## start

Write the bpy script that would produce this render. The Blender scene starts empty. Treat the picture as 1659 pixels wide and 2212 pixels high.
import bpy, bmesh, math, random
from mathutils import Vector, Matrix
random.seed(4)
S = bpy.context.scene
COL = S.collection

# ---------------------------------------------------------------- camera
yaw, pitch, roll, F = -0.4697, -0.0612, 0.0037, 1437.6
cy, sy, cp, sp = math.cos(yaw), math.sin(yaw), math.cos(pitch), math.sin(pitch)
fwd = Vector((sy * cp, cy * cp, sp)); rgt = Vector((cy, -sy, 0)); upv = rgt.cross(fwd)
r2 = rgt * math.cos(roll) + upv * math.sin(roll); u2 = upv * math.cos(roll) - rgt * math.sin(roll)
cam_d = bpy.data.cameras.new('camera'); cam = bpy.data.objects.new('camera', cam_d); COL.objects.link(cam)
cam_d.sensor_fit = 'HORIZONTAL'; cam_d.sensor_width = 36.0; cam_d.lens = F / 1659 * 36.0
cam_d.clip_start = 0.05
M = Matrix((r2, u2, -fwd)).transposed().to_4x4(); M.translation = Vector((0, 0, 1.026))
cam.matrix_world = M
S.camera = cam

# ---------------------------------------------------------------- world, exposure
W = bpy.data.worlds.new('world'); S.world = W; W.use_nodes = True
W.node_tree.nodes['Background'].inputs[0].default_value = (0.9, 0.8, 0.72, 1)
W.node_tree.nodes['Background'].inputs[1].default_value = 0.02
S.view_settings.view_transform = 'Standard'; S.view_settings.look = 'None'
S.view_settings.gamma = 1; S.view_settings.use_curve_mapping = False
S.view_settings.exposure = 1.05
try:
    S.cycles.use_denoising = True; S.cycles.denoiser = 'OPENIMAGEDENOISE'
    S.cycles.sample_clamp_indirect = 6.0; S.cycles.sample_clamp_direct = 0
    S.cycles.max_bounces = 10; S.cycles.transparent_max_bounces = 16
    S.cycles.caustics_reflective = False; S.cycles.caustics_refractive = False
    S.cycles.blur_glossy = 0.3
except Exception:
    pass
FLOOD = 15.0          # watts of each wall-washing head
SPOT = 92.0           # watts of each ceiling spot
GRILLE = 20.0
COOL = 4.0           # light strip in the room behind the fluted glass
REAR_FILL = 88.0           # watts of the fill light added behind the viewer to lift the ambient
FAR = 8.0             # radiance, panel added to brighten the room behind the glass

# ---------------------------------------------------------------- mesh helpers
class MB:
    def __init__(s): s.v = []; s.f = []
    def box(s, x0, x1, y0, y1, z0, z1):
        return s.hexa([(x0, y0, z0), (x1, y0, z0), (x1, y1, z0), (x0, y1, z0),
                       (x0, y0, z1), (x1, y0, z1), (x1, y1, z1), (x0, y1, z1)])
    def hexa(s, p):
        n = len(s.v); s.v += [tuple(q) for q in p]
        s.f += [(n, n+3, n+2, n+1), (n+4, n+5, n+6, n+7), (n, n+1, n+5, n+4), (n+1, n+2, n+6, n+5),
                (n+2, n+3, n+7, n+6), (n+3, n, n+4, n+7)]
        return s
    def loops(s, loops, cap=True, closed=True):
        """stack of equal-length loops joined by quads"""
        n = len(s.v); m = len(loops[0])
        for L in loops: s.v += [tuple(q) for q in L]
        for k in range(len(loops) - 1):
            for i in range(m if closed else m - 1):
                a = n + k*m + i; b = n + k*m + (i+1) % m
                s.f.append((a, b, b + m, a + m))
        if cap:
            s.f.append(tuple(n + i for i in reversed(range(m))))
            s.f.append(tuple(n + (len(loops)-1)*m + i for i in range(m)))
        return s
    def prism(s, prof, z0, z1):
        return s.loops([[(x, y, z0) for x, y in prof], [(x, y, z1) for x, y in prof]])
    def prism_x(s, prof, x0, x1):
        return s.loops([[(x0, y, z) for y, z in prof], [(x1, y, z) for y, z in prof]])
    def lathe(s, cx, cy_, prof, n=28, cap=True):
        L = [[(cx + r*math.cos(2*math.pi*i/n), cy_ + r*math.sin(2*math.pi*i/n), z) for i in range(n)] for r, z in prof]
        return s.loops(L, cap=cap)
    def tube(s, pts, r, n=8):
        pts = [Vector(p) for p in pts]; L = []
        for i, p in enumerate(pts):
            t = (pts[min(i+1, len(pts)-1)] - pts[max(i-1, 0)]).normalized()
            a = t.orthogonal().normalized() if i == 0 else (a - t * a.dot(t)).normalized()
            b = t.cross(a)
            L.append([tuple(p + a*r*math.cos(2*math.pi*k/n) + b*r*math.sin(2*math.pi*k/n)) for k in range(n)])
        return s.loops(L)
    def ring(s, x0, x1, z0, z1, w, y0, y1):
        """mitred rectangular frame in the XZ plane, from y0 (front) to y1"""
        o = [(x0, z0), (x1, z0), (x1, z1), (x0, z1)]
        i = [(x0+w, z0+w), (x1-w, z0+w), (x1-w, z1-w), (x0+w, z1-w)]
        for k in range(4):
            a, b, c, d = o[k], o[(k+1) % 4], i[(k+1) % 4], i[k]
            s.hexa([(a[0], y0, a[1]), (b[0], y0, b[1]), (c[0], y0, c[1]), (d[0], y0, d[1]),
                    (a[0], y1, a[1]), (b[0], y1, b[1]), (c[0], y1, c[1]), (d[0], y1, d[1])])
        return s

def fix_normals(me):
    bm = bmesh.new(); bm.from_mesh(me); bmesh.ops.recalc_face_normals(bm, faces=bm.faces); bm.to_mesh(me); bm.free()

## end

Given problem —
Repeat the material above in full, quoting it exactly.

Exercise result —
Write the bpy script that would produce this render. The Blender scene starts empty. Treat the picture as 1659 pixels wide and 2212 pixels high.
import bpy, bmesh, math, random
from mathutils import Vector, Matrix
random.seed(4)
S = bpy.context.scene
COL = S.collection

# ---------------------------------------------------------------- camera
yaw, pitch, roll, F = -0.4697, -0.0612, 0.0037, 1437.6
cy, sy, cp, sp = math.cos(yaw), math.sin(yaw), math.cos(pitch), math.sin(pitch)
fwd = Vector((sy * cp, cy * cp, sp)); rgt = Vector((cy, -sy, 0)); upv = rgt.cross(fwd)
r2 = rgt * math.cos(roll) + upv * math.sin(roll); u2 = upv * math.cos(roll) - rgt * math.sin(roll)
cam_d = bpy.data.cameras.new('camera'); cam = bpy.data.objects.new('camera', cam_d); COL.objects.link(cam)
cam_d.sensor_fit = 'HORIZONTAL'; cam_d.sensor_width = 36.0; cam_d.lens = F / 1659 * 36.0
cam_d.clip_start = 0.05
M = Matrix((r2, u2, -fwd)).transposed().to_4x4(); M.translation = Vector((0, 0, 1.026))
cam.matrix_world = M
S.camera = cam

# ---------------------------------------------------------------- world, exposure
W = bpy.data.worlds.new('world'); S.world = W; W.use_nodes = True
W.node_tree.nodes['Background'].inputs[0].default_value = (0.9, 0.8, 0.72, 1)
W.node_tree.nodes['Background'].inputs[1].default_value = 0.02
S.view_settings.view_transform = 'Standard'; S.view_settings.look = 'None'
S.view_settings.gamma = 1; S.view_settings.use_curve_mapping = False
S.view_settings.exposure = 1.05
try:
    S.cycles.use_denoising = True; S.cycles.denoiser = 'OPENIMAGEDENOISE'
    S.cycles.sample_clamp_indirect = 6.0; S.cycles.sample_clamp_direct = 0
    S.cycles.max_bounces = 10; S.cycles.transparent_max_bounces = 16
    S.cycles.caustics_reflective = False; S.cycles.caustics_refractive = False
    S.cycles.blur_glossy = 0.3
except Exception:
    pass
FLOOD = 15.0          # watts of each wall-washing head
SPOT = 92.0           # watts of each ceiling spot
GRILLE = 20.0
COOL = 4.0           # light strip in the room behind the fluted glass
REAR_FILL = 88.0           # watts of the fill light added behind the viewer to lift the ambient
FAR = 8.0             # radiance, panel added to brighten the room behind the glass

# ---------------------------------------------------------------- mesh helpers
class MB:
    def __init__(s): s.v = []; s.f = []
    def box(s, x0, x1, y0, y1, z0, z1):
        return s.hexa([(x0, y0, z0), (x1, y0, z0), (x1, y1, z0), (x0, y1, z0),
                       (x0, y0, z1), (x1, y0, z1), (x1, y1, z1), (x0, y1, z1)])
    def hexa(s, p):
        n = len(s.v); s.v += [tuple(q) for q in p]
        s.f += [(n, n+3, n+2, n+1), (n+4, n+5, n+6, n+7), (n, n+1, n+5, n+4), (n+1, n+2, n+6, n+5),
                (n+2, n+3, n+7, n+6), (n+3, n, n+4, n+7)]
        return s
    def loops(s, loops, cap=True, closed=True):
        """stack of equal-length loops joined by quads"""
        n = len(s.v); m = len(loops[0])
        for L in loops: s.v += [tuple(q) for q in L]
        for k in range(len(loops) - 1):
            for i in range(m if closed else m - 1):
                a = n + k*m + i; b = n + k*m + (i+1) % m
                s.f.append((a, b, b + m, a + m))
        if cap:
            s.f.append(tuple(n + i for i in reversed(range(m))))
            s.f.append(tuple(n + (len(loops)-1)*m + i for i in range(m)))
        return s
    def prism(s, prof, z0, z1):
        return s.loops([[(x, y, z0) for x, y in prof], [(x, y, z1) for x, y in prof]])
    def prism_x(s, prof, x0, x1):
        return s.loops([[(x0, y, z) for y, z in prof], [(x1, y, z) for y, z in prof]])
    def lathe(s, cx, cy_, prof, n=28, cap=True):
        L = [[(cx + r*math.cos(2*math.pi*i/n), cy_ + r*math.sin(2*math.pi*i/n), z) for i in range(n)] for r, z in prof]
        return s.loops(L, cap=cap)
    def tube(s, pts, r, n=8):
        pts = [Vector(p) for p in pts]; L = []
        for i, p in enumerate(pts):
            t = (pts[min(i+1, len(pts)-1)] - pts[max(i-1, 0)]).normalized()
            a = t.orthogonal().normalized() if i == 0 else (a - t * a.dot(t)).normalized()
            b = t.cross(a)
            L.append([tuple(p + a*r*math.cos(2*math.pi*k/n) + b*r*math.sin(2*math.pi*k/n)) for k in range(n)])
        return s.loops(L)
    def ring(s, x0, x1, z0, z1, w, y0, y1):
        """mitred rectangular frame in the XZ plane, from y0 (front) to y1"""
        o = [(x0, z0), (x1, z0), (x1, z1), (x0, z1)]
        i = [(x0+w, z0+w), (x1-w, z0+w), (x1-w, z1-w), (x0+w, z1-w)]
        for k in range(4):
            a, b, c, d = o[k], o[(k+1) % 4], i[(k+1) % 4], i[k]
            s.hexa([(a[0], y0, a[1]), (b[0], y0, b[1]), (c[0], y0, c[1]), (d[0], y0, d[1]),
                    (a[0], y1, a[1]), (b[0], y1, b[1]), (c[0], y1, c[1]), (d[0], y1, d[1])])
        return s

def fix_normals(me):
    bm = bmesh.new(); bm.from_mesh(me); bmesh.ops.recalc_face_normals(bm, faces=bm.faces); bm.to_mesh(me); bm.free()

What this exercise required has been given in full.